Si podemos recordar algo repasando los ejemplos de Luis XIV y Fernando VII es la pobreza de legitimidad que existe en esta situación: el Partido Popular, con 11 diputados de 135, no debería haber tenido la opción de intervenir Catalunya en ningún aspecto si se atendiera a una lógica política y no policial. Ahora el proceso se agudiza por no reconocer la soberanía del pueblo catalán; algo que sin embargo se hace en el momento en que se la intenta negar. Y por su parte, Junts pel Sí tampoco debería haber estado en posición de jugar las cartas tal y como lo ha hecho; pero la lógica parlamentaria -aunque para algunos sea un instrumento complejo e indeseable- juega en su favor, en este contexto. Nadie puede negar que el proceso -como proceso de soberanía, cuanto menos- es una realidad. Y nadie debe negarlo, en este país, si pretende vivir en una nación de la que no deba renegar.

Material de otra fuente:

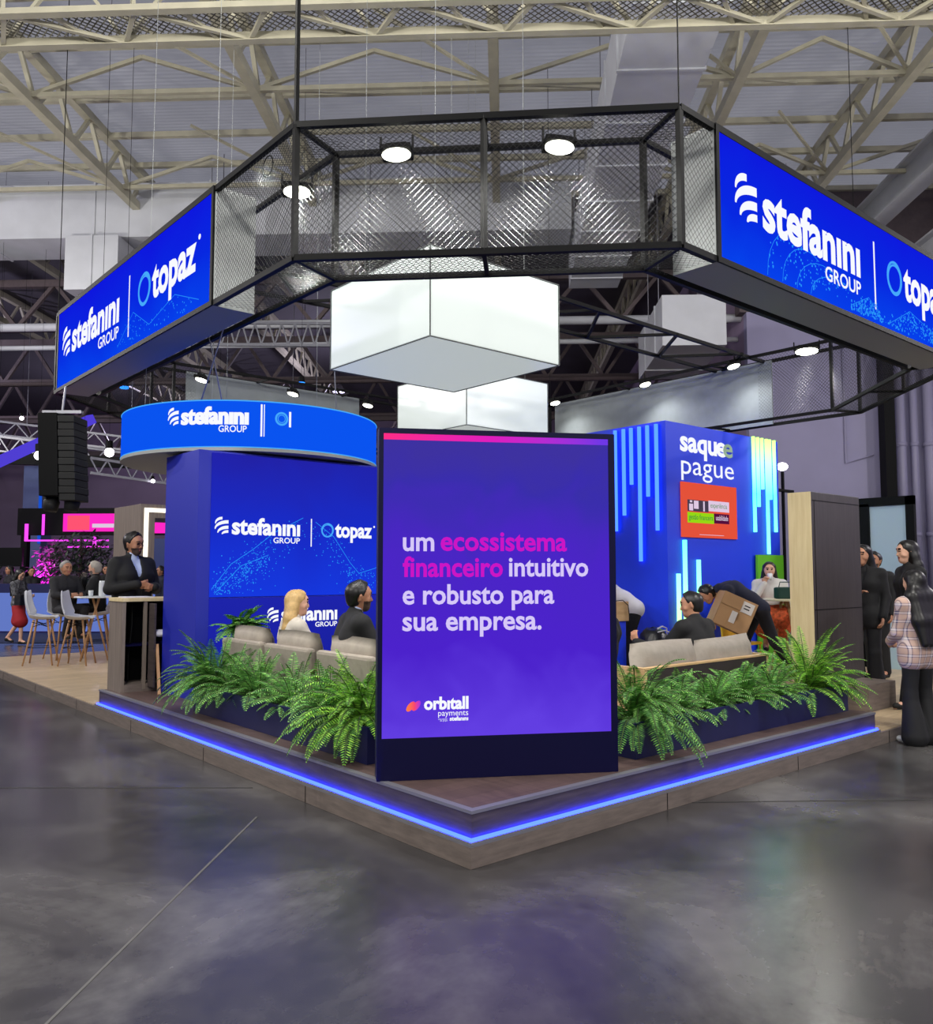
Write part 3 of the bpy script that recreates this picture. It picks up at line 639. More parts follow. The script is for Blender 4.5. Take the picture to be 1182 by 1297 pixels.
# round blue sign
DC = (1.75, 6.16); ro, ri = 1.53, .95
t = root('round_sign', (DC[0], DC[1], 2.89), 'round azure drum sign hanging over the blue backdrop wall', 'drum sign')
mb = MB(); n = 96
prof = [(ro, .03), (ro, .54), (ro-.04, .54), (ro-.04, .03)]
mb.lathe([(ro-.03, .035), (ro, .035), (ro, .545), (ro-.03, .545)], (0, 0, 0), n); obj('lit_band', mb, M['drum_led'], t, smooth=False)
for p in t.children[0].data.polygons: p.use_smooth = abs(p.normal.z) < .5
mb = MB(); mb.lathe([(ri, .0), (ro+.004, .0), (ro+.004, .035), (ri, .04)], (0, 0, 0), n); mb.f.pop(); mb.m.pop(); mb.f.pop(); mb.m.pop()
mb.lathe([(ri, .04), (ri, .0)], (0, 0, 0), n); mb.f.pop(); mb.m.pop(); mb.f.pop(); mb.m.pop(); obj('underside', mb, M['cab_grey'], t)
mb = MB(); mb.lathe([(ri+.004, .0), (ri+.004, .5), (ri+.03, .5)], (0, 0, 0), n); mb.f.pop(); mb.m.pop(); mb.f.pop(); mb.m.pop(); obj('inner_ring', mb, M['cab_grey'], t)
mb = MB(); mb.lathe([(0.0001, .545), (ro-.02, .545)], (0, 0, 0), n); mb.f.pop(); mb.m.pop(); obj('top_panel', mb, M['cab_grey'], t)
mb = MB()
for z, rr in ((.04, .007), (.542, .007)): mb.tube([(ro*math.cos(a), ro*math.sin(a), z) for a in [2*pi*i/n for i in range(n+1)]], rr, 5, cap=False)
obj('edge_tube', mb, M['txt_ring'], t)
A0 = math.atan2(5.47-DC[1], .445-DC[0])
def PDr(u, d, z):
    a = A0 + u*.95 / ro; return ((ro + .004 + d) * math.cos(a), (ro + .004 + d) * math.sin(a), z)
mb = MB(); zb = .29
wave_mark(mb, PDr, .0, zb-.01, .15, .19)
for j, s in enumerate((0, .012)): text(mb, 'stefan\u0131n\u0131', PDr, .17 + s, .94 + s, zb, .115, .034, d=.001*j)
text(mb, 'GROUP', PDr, .62, .93, zb-.09, .045, .012); obj('lettering', mb, M['txt_white'], t); mb = MB(); rect(mb, PDr, 1.08, 1.10, zb-.13, zb+.22); rect(mb, PDr, 1.115, 1.125, zb-.13, zb+.22)
rect(mb, PDr, 1.40, 1.425, zb-.01, zb+.16)
obj('divider_line', mb, M['txt_white'], t)
mb = MB(); ringmark(mb, PDr, 1.315, zb+.075, .075, .022); ringmark(mb, PDr, 1.315, zb+.075, .045, .008); obj('ring_emblem', mb, M['txt_ring'], t)
mb = MB()
for a in (.4, 1.4, 2.6, 3.9): mb.tube([(1.3*math.cos(a), 1.3*math.sin(a), .545), (1.25*math.cos(a), 1.25*math.sin(a), RZ-2.9)], .003, 5)
obj('hanging_wire', mb, M['cab_grey'], t)

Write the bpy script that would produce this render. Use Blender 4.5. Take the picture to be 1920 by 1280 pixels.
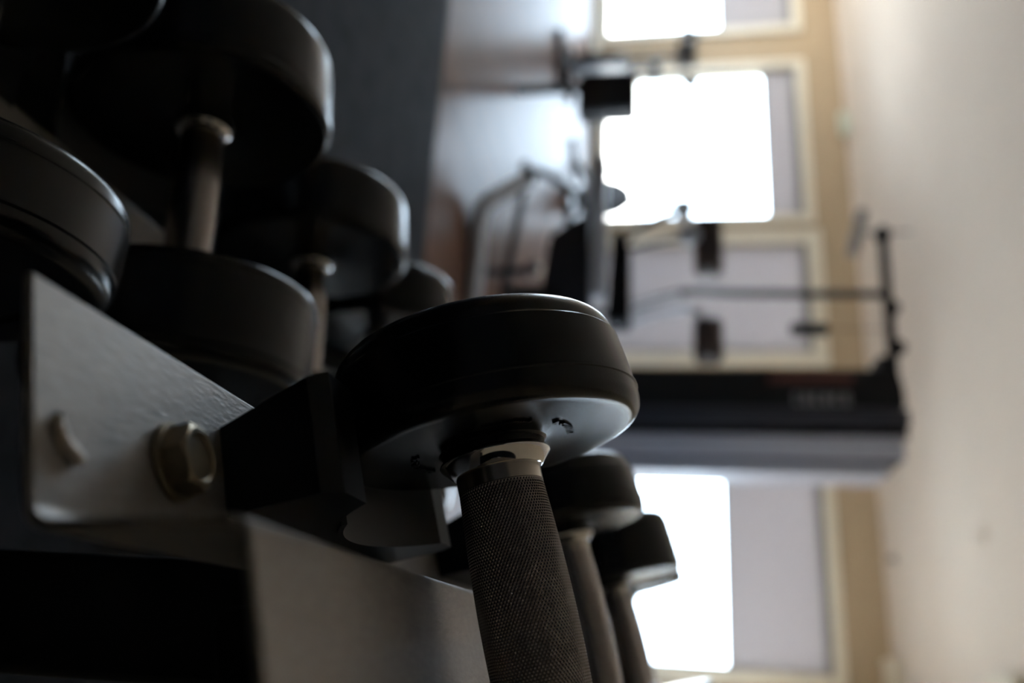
import bpy, bmesh, math, random
from mathutils import Vector, Matrix
random.seed(7)
S = bpy.context.scene
for o in list(bpy.data.objects): bpy.data.objects.remove(o, do_unlink=True)
COL = S.collection
PI = math.pi

# ------------------------------------------------------------------ camera
CAM_H = 0.80                      # eye height above the floor
FPX = 1600.0                      # focal length in pixels of a 1920 px wide frame
PITCH = math.atan2(265.0, FPX)    # looking slightly down
YAW = math.atan2(580.0, math.hypot(FPX, 265.0))   # rack runs to the right of the view axis
Fh = Vector((-math.sin(YAW), math.cos(YAW), 0))
RIGHT = Vector((math.cos(YAW), math.sin(YAW), 0))
FWD = Fh * math.cos(PITCH) - Vector((0, 0, 1)) * math.sin(PITCH)
UPV = Fh * math.sin(PITCH) + Vector((0, 0, 1)) * math.cos(PITCH)
CAM = Vector((0, 0, CAM_H))
cd = bpy.data.cameras.new('camera'); cam = bpy.data.objects.new('camera', cd); COL.objects.link(cam)
m = Matrix((UPV, -RIGHT, -FWD)).transposed().to_4x4()     # the camera is held on its side
m.translation = CAM
cam.matrix_world = m
cd.sensor_fit = 'HORIZONTAL'; cd.sensor_width = 36.0; cd.lens = 36.0 * FPX / 1920.0
cd.clip_start = 0.01; cd.clip_end = 200
cd.dof.use_dof = True; cd.dof.focus_distance = 0.335; cd.dof.aperture_fstop = 4.3
S.camera = cam

def ray(u, v): return RIGHT * ((u - 640) / FPX) + UPV * ((v - 960) / FPX) + FWD
def at(u, v, y):
    """point of the room at depth y that the photograph shows u right and v up (upright picture)"""
    r = ray(u, v); return CAM + r * (y / r.y)
def dep(u, v, d): return CAM + ray(u, v) * d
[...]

Como sostuvo aquel salmantino, «si el sentimiento patriótico ha de sostenerse por su forma militarista… hay que confesar que le quedan ya pocas raíces en España, y acabará por borrarse. Acaso en el fondo del choque habido en Barcelona no hay sino dos maneras de concebir y sentir la patria, y es un error afirmar que unos representan el patriotismo, y otros el antipatriotismo español. […] El deber patriótico de los catalanes, como españoles, consiste en catalanizar a España, en imponer a los demás españoles su concepto y su sentimiento de patria común y lo que debe ser».